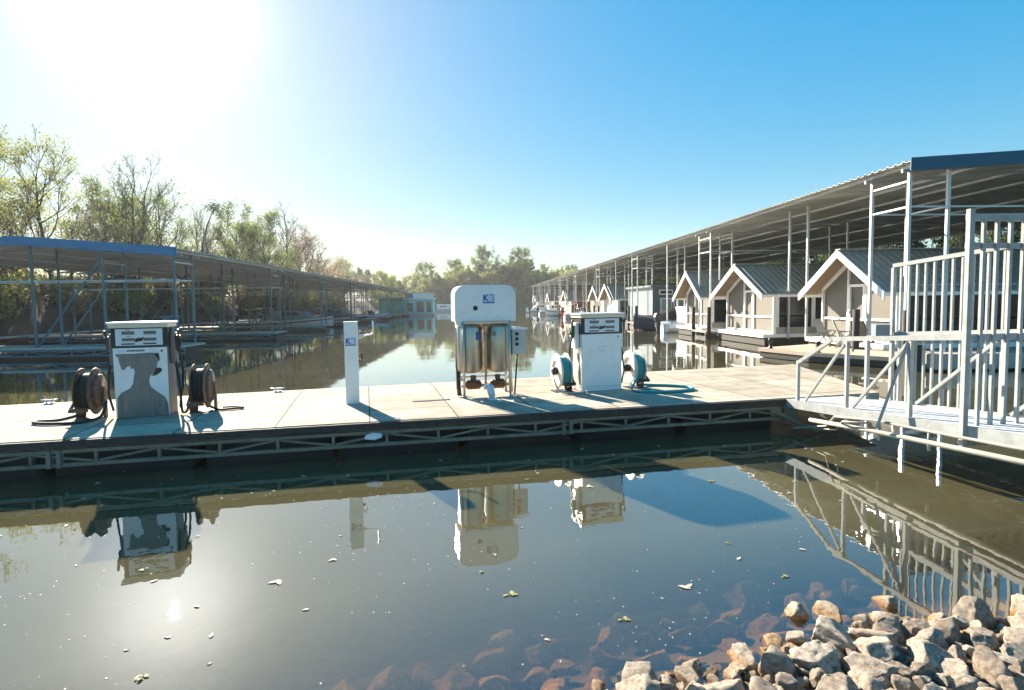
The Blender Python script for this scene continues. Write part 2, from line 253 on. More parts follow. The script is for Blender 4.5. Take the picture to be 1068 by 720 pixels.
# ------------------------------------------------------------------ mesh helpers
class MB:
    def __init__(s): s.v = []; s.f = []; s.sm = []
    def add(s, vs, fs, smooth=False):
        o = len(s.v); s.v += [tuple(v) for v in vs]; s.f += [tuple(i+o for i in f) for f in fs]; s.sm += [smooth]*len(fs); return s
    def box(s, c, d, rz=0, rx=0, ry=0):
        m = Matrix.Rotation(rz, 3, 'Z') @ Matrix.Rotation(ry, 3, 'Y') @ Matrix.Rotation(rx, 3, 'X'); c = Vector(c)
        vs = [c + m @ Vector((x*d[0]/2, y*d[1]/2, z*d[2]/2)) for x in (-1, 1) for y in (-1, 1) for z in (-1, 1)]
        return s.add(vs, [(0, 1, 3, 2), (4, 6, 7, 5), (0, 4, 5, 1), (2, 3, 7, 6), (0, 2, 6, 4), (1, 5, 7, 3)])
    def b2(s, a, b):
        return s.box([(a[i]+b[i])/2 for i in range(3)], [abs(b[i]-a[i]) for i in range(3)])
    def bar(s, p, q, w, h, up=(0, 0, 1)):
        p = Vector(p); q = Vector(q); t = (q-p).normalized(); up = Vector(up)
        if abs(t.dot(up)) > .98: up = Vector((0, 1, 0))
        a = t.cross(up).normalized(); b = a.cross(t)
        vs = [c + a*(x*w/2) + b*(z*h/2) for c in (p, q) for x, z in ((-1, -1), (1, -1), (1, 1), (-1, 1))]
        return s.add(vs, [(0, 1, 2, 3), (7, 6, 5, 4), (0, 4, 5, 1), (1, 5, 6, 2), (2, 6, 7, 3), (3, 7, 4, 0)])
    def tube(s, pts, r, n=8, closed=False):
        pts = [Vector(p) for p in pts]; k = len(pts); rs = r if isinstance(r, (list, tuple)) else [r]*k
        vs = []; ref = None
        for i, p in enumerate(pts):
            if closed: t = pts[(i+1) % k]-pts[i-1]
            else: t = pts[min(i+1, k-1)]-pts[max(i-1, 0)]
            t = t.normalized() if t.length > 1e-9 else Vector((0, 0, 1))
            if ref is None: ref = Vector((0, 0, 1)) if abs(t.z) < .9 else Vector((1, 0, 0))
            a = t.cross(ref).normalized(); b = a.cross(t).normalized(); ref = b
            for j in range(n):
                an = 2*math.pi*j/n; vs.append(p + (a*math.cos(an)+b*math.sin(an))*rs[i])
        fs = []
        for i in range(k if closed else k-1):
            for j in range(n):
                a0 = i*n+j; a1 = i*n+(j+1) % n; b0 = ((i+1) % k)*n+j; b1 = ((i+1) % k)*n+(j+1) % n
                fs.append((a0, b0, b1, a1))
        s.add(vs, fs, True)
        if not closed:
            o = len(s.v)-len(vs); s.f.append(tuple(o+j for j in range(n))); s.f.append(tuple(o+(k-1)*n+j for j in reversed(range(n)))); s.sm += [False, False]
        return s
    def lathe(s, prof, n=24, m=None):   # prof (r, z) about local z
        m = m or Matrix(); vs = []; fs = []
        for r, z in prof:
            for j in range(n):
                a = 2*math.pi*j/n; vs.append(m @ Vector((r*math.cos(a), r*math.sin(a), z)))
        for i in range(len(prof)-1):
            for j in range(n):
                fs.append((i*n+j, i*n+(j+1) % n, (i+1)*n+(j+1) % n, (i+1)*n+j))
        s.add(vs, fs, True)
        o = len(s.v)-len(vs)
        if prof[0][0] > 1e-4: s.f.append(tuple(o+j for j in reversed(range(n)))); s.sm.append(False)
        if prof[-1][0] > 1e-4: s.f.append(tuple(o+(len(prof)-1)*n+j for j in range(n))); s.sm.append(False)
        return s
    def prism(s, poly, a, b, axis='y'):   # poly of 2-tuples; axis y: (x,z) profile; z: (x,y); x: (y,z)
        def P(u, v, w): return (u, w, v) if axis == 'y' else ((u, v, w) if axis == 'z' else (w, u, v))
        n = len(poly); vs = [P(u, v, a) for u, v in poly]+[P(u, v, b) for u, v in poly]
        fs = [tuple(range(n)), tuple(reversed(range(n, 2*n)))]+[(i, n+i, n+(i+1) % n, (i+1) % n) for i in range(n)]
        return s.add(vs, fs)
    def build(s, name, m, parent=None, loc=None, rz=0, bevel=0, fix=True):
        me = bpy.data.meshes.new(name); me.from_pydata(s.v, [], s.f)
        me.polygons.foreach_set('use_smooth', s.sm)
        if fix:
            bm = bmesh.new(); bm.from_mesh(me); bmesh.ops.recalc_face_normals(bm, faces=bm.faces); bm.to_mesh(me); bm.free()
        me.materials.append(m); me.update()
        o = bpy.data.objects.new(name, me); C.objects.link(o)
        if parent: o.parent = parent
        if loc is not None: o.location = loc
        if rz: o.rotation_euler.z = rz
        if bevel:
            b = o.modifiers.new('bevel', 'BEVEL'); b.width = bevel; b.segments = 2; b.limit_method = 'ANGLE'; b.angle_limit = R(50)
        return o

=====

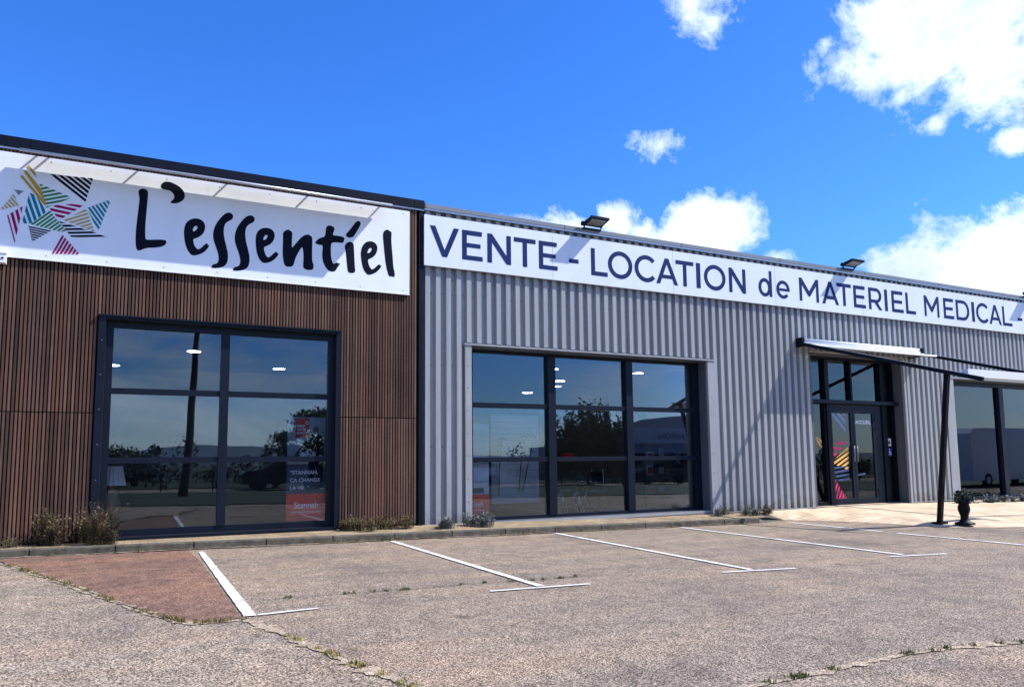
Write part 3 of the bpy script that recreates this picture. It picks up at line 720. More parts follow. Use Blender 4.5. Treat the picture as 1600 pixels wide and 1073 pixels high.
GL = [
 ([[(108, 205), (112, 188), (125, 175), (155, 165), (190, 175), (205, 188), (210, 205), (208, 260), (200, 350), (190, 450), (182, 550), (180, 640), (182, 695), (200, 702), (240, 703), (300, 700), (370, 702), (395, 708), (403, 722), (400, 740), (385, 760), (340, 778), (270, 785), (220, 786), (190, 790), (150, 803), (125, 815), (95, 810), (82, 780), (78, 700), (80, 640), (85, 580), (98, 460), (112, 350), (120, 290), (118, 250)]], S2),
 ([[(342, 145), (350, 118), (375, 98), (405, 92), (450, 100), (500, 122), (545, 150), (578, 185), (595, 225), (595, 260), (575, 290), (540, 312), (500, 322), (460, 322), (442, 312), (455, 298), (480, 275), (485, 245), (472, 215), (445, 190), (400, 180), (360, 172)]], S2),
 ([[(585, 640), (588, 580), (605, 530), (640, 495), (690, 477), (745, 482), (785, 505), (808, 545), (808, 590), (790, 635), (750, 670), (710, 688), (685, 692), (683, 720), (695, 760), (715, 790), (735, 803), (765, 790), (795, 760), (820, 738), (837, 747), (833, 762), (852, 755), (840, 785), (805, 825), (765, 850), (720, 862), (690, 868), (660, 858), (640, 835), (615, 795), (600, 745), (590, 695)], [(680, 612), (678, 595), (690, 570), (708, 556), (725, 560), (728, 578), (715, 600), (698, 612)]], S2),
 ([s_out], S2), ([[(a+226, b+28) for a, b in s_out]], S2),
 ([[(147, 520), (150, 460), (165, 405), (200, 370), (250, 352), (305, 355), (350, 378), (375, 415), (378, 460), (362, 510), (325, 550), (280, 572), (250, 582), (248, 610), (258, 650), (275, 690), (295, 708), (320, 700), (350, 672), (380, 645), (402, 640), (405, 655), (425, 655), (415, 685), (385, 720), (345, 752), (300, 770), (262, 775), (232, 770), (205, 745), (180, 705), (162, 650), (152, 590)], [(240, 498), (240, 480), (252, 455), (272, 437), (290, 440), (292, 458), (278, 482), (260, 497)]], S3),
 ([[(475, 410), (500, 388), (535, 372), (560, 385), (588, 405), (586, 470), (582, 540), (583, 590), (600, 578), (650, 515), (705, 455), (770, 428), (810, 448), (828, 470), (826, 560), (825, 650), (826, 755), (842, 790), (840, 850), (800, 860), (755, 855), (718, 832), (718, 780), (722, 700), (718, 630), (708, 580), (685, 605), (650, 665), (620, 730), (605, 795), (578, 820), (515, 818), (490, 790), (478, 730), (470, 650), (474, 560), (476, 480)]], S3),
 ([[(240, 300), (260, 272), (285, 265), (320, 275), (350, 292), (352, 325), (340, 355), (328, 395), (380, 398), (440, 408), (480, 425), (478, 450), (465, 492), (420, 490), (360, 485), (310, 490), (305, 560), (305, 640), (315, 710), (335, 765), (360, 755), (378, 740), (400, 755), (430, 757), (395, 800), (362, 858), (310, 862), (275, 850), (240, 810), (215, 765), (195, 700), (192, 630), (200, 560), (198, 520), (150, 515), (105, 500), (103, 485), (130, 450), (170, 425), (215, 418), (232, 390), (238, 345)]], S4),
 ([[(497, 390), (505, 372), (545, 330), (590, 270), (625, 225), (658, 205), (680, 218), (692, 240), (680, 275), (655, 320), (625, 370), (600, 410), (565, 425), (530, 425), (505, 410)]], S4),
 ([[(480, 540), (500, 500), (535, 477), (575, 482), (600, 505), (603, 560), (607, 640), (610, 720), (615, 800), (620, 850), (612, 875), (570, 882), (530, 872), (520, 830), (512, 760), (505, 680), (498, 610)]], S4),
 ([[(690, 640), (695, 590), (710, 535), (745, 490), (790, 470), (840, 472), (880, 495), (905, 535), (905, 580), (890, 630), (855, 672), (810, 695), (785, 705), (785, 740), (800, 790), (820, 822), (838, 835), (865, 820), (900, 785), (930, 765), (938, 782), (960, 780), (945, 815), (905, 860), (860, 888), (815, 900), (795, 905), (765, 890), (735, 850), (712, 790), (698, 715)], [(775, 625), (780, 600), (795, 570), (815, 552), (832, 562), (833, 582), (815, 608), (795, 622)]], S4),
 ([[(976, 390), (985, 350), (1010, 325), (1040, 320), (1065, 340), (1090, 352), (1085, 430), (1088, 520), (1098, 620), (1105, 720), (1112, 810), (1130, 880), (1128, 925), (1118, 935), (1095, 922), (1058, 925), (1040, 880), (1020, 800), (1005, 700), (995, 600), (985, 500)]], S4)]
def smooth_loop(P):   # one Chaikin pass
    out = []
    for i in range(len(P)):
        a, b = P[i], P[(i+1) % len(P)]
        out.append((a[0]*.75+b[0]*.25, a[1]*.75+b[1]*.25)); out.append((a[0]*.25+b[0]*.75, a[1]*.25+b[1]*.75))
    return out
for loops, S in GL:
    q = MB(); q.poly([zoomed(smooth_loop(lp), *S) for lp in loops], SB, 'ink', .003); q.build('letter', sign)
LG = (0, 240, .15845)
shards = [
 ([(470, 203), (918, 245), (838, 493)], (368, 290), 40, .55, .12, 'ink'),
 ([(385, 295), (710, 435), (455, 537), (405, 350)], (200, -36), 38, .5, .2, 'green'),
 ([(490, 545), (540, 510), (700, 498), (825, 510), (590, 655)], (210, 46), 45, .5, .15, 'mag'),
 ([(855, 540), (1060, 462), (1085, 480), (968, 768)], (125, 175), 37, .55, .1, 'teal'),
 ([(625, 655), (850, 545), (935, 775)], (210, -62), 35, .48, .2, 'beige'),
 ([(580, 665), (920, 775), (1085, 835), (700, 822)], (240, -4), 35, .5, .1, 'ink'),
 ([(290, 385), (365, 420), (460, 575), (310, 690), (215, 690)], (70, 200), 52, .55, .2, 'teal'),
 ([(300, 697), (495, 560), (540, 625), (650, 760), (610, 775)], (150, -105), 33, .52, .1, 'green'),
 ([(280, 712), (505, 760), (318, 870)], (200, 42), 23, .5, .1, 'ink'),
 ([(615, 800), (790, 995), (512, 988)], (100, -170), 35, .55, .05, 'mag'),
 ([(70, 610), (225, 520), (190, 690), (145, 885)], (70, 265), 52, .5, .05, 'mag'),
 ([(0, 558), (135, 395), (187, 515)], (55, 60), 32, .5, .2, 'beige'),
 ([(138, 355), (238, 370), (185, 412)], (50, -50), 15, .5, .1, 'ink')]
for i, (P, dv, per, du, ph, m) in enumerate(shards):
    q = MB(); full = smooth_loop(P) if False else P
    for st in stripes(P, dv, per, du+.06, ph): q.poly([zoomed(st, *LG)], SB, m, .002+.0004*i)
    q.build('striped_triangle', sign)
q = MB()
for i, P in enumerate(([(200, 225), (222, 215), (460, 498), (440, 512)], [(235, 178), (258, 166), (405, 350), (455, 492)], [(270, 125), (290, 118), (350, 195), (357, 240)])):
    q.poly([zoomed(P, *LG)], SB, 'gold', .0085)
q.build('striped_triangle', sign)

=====

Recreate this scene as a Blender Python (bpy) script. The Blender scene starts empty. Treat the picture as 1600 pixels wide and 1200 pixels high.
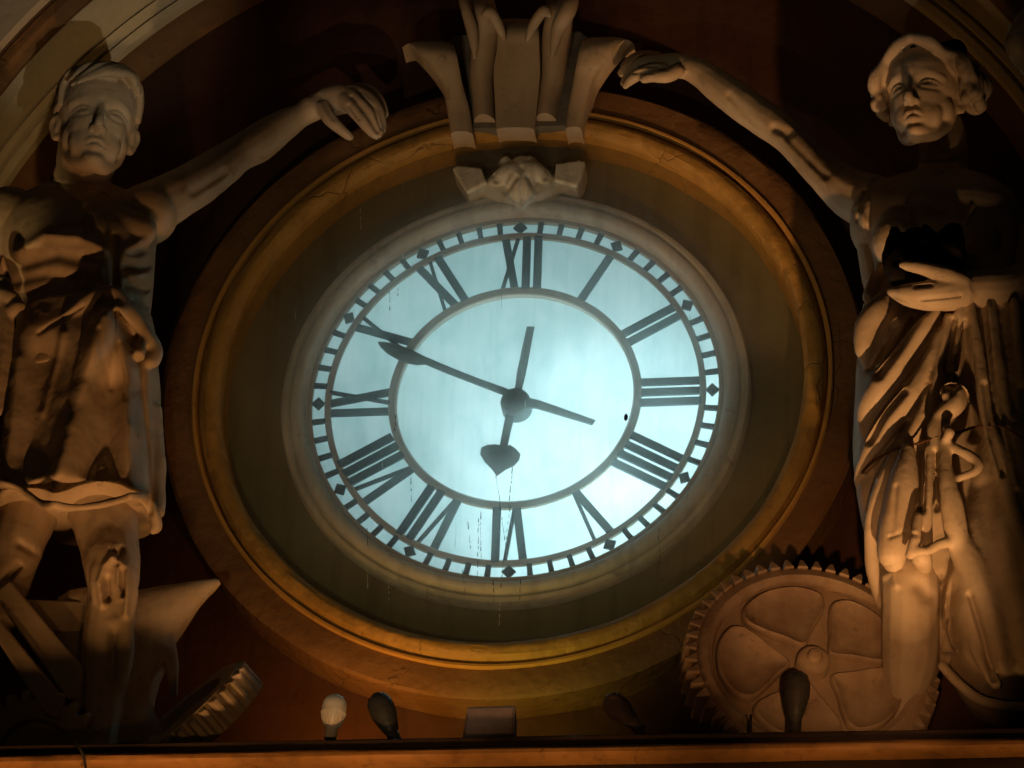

=====

## What is required
Tell how many lines in the material contain the word "script". Only the number is wanted.

## Result for this task
3